青山 だからこそすごく悩んだのですが、あのときは「今の私が表現したい夏はこっち」ということで「あやめ色の夏に」を選んだんです。ただ「Sunday」も楽曲としての完成度がすごく高いし、「青山吉能が歌ったら絶対に最高のものになる」という謎の自信があったので、今回のアルバムに収録できるよう私からお願いをしました。この開けていく感じの曲調がアルバムの幕開けにもすごくピッタリだと感じたんですよね。それとこの曲と同じく馬瀬みさきさんが作詞・作曲・編曲をしてくださった7曲目の「Sweetly Lullaby」もすごくいいんですよ!今回のアルバムではたくさんの収穫があったのですが、なかでも馬瀬みさきさんに出会えたことは、自分の中でも大切な経験になりました。

――そこからアルバムは「あやめ色の夏に」が続いて、3曲目は新曲の「moshi moshi」です。
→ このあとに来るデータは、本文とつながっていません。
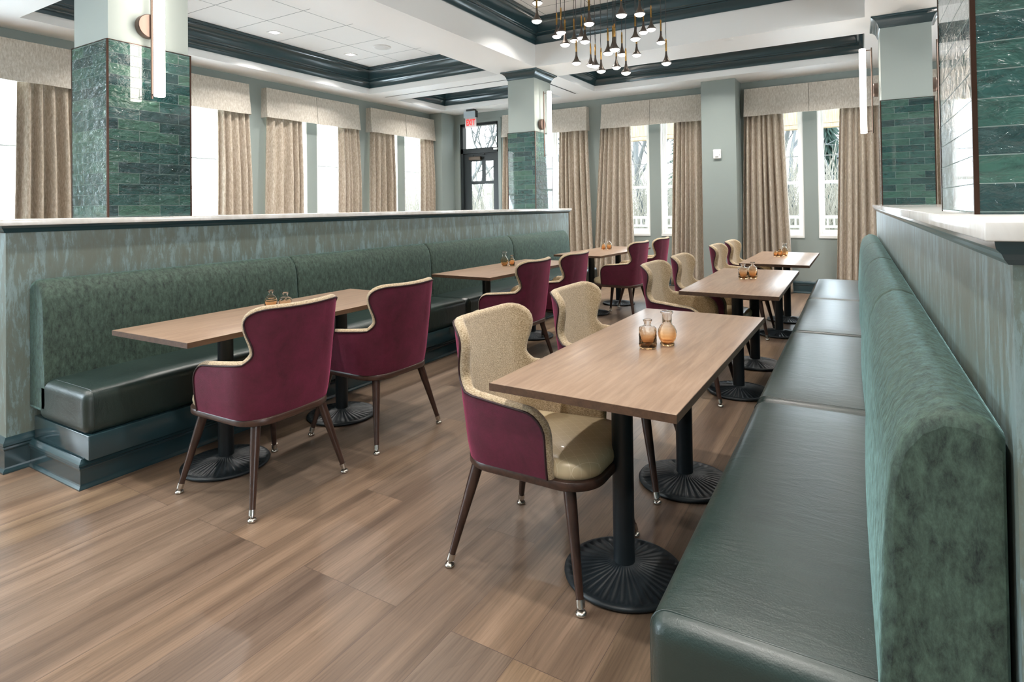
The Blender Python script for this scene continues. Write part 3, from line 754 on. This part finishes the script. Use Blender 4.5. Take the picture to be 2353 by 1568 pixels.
# ---------------------------------------------------------------- valances and curtains
def frame_on(wall, c):
    """returns object loc and rotation so that local x runs along the wall (seen left to right), -y into the room"""
    return ((c, YB, 0), 0) if wall == 'back' else ((XL, c, 0), PI/2)
def valance(wall, c, half, label, group='box pleated valances', hl=None, hr=None):
    loc, rz = frame_on(wall, c); t = thing('window_valance', label, 'valance', loc, rz, group)
    hl = half if hl is None else hl; hr = half if hr is None else hr
    z0, z1 = 2.67, 3.095; dt, db = .115, .15; th = .012; fl = .012
    def panel(xa, xb, ea, eb):
        mb = MB(); out = [(xa, -dt, z1), (xb, -dt, z1), (xb+eb, -db, z0), (xa+ea, -db, z0)]; inn = [(x, y+th, z) for x, y, z in out]
        rows = []
        nx = 10
        for j in range(9):
            tt = j/8; z = z1+(z0-z1)*tt; y = -(dt+(db-dt)*tt**1.3)
            xs_ = xa+ea*tt; xe = xb+eb*tt
            rows.append([(xs_+(xe-xs_)*i/nx, y+.002*math.sin(i*2.1+c*3)*tt, z-.003*math.sin(i*1.3+c)*tt) for i in range(nx+1)])
        mb.grid(rows, False, True, True); back = [[(x, y+th, z) for x, y, z in r] for r in rows]; mb.grid(back, False, True, False)
        for r0, r1 in ((rows[0], back[0]), (rows[-1], back[-1])): mb.grid([r0, r1], False, False)
        for i in (0, nx): mb.grid([[r[i] for r in rows], [r[i] for r in back]], False, False)
        return mb
    part('front_panel', panel(-hl, -.004, -fl, -.001), MAT_valance, t); part('front_panel', panel(.004, hr, .001, fl), MAT_valance, t)
    part('pleat_backing', MB().box((-.05, -dt+.013, z0+.01), (.05, -dt+.018, z1-.001)), MAT_valance, t)
    for sx, hh in ((-1, hl), (1, hr)):
        x = sx*hh; mb = MB(); e = sx*fl
        mb.add([(x, -dt+.004, z1), (x, 0, z1), (x+e, 0, z0), (x+e, -db+.004, z0)], [(0, 1, 2, 3) if sx > 0 else (3, 2, 1, 0)])
        mb.add([(x-sx*th, -dt+.006, z1), (x-sx*th, 0, z1), (x+e-sx*th, 0, z0), (x+e-sx*th, -db+.006, z0)], [(3, 2, 1, 0) if sx > 0 else (0, 1, 2, 3)])
        part('side_panel', mb, MAT_valance, t)
    part('top_board', MB().box((-hl, -dt, z1-.012), (hr, 0, z1)), MAT_valance, t)
def curtain(wall, a_top, b_top, a_bot, b_bot, folds, label, group='floor length linen curtains', seed=1):
    c = (a_top+b_top)/2; loc, rz = frame_on(wall, c); q = random.Random(seed)
    n = folds*10; ph = []; acc = 0
    ws = [q.uniform(.6, 1.5) for _ in range(folds)]; tot = sum(ws); amps = [q.uniform(.6, 1.1) for _ in range(folds)]
    xs_ = []; ys_ = []; x = 0
    for kf in range(folds):
        for j in range(10):
            t = j/10; xs_.append((x+ws[kf]*t)/tot); sn = math.sin(2*PI*t); ys_.append(math.copysign(abs(sn)**.7, sn)*amps[kf])
        x += ws[kf]
    xs_.append(1); ys_.append(0)
    rows = []; zt, zb = 2.74, .02; NZ = 22
    for r in range(NZ+1):
        t = r/NZ; z = zt+(zb-zt)*t; a = a_top+(a_bot-a_top)*t**1.0-c; b = b_top+(b_bot-b_top)*t-c
        sw = .006*math.sin(t*5+seed)
        rows.append([(a+(b-a)*(u+.010*math.sin(6*u+t*3+seed)*t), -.074-.024*min(1, t*3)+yy*(.038+.024*min(1, t*3))*(1+.15*math.sin(t*4+u*9))+sw, z) for u, yy in zip(xs_, ys_)])
    mb = MB(); mb.grid(rows, False, True, True); o = part('curtain', mb, MAT_curtain, None, loc); o.rotation_euler = (0, 0, rz)
    md = o.modifiers.new('s', 'SOLIDIFY'); md.thickness = .004; md.offset = 0
    tag(o, label, 'curtain', group); return o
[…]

青山 この曲は、このアルバムの中でも飛び抜けてユニークな曲になっていて。曲単体で聴いても気になる存在なのに、アルバム1枚を通して聴いた後にも頭に残っていて、もう1回聴きたくなっちゃうんです。こういった語り入りの楽曲を歌う経験は、キャラクターソングを含めても今までなかったのですが、最近はポエトリーリーディング的な楽曲が流行っているので、せっかくならそれを“自分の言葉”で表現してみたくて。なので私も少しだけ作詞にも関わらせてもらって、雨野どんぐり先生との共作という形になりました。

――歌詞には今回、どのように携わられたんですか?

青山 デモの段階からついていた歌詞の世界観がすごく良かったので、それをもっと“青山言葉”にしてわーっと書いたものを、どんぐり先生にお渡しして、文字の当てはめ方や語尾の落とし方などの技術的なところを整えていただきました。自分の魂をより込められる歌詞になったと思います。

――無機質ながらも圧を感じるような歌の入り方も印象的だったのですが、そこもレコーディングで気をつけたポイントだったのでしょうか。

青山 そうですね。こういう重たい歌詞は、スーっと、リニアモーターカーのように歌うと良さが出ると思ったので、とにかく「圧はあるけど、熱が入りすぎないように」というのを心がけました。それを表現するのはすごく難しかったのですが、逆に普段よりも体力は使いませんでしたね。

――神経は使ったけど、体力面ではそこまで。

青山 はい。それは多分、「楽曲によっては、全力が必ずしも正義なわけではない」ことに気付いたからかもしれないです。今までの私は「何ごとも全力で取り組むことが美学なんだ!」と思っていたのですが、例えばこの曲を超熱血で歌ったら、この曲が持つ独特の雰囲気を壊すだけだと思うんです。ちなみにこの曲、実はこの次に収録されている「Mandala」と同じ日にレコーディングしたんですよ。私はスタンス的にそれまで1日2曲録ることはあまりなかったのですが、スケジュールの関係もありまして(笑)。

――その「Mandala」は、夜の街をイメージさせるような、大人なシティポップになっています。

青山 この曲はデビュー曲「Page」を書いてくださった矢吹香那さんと前口ワタルさんのタッグに作っていただいたので、そもそも存在だけでエモいんですよ。しかもこの曲は「あのときよりも大人になった女性」をテーマに作っていただいたもので、同じ日に「moshi moshi」の歌を録るなかで力を入れすぎない「等身大」の歌い方を見つけたおかげで、“大人の女性”像をすんなり設定することができました。

――その大人感を出すために、ポイントにされたことはどんなことでした?

青山 レコーディング前に、年齢的なものではなく概念的な“大人”というものについて考えてから臨みまして。“余裕のある人”を表現したいなと思ったんです。実際歌っていくなかでも、その余裕感をちゃんと表現できた気がしています。